Photography by Julia Cartwright

O’aiza made it through multiple preliminary rounds of auditioning, eventually performing in front of a producer that encouraged him to play his own original songs instead of the covers he had rehearsed. Scrambling to choose from his limited work at the time, O’aiza played a nameless song he wrote just two weeks before. 

“I just play it, and I look up, and the guy’s bobbing his head,” he recalls. “He looked at my dad and said, ‘Sir, with all due respect, your son needs to focus on music.’ That’s when it clicked with me: I think this is what I need to do. One day, I hope I can see that man again. I hope he’s still out there.”

Given the push he needed, O’aiza began to dedicate all of his time to writing and producing his own music. To date, he has released 16 singles and a 2020 EP, Out Of My Mind.

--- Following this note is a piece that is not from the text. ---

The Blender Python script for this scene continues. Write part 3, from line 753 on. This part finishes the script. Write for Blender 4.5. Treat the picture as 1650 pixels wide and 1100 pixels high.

Recently, he has begun to phase in Spanish songs to his discography, honoring his upbringing with two upbeat tracks titled Eres and Adios Tal Vez. 

“There’s a lot of pieces of me that come out more whenever I tap into that side of my life,” he says. “I just grew up in that community, and I want to honor it. Going through this journey and showcasing that part of me further emphasizes the importance of those people.”

O’aiza has found that the more he understands his heritage and past, the more he’s able to orient his future. He puts a heavy emphasis on giving back to the people who invested in him before he realized his own potential. No matter how he continues to grow as a person and artistically, he will always be indebted to those who got him here in the first place. 

“Amazing things just don’t work without people,” he says. “Being bilingual, I can spread that message.”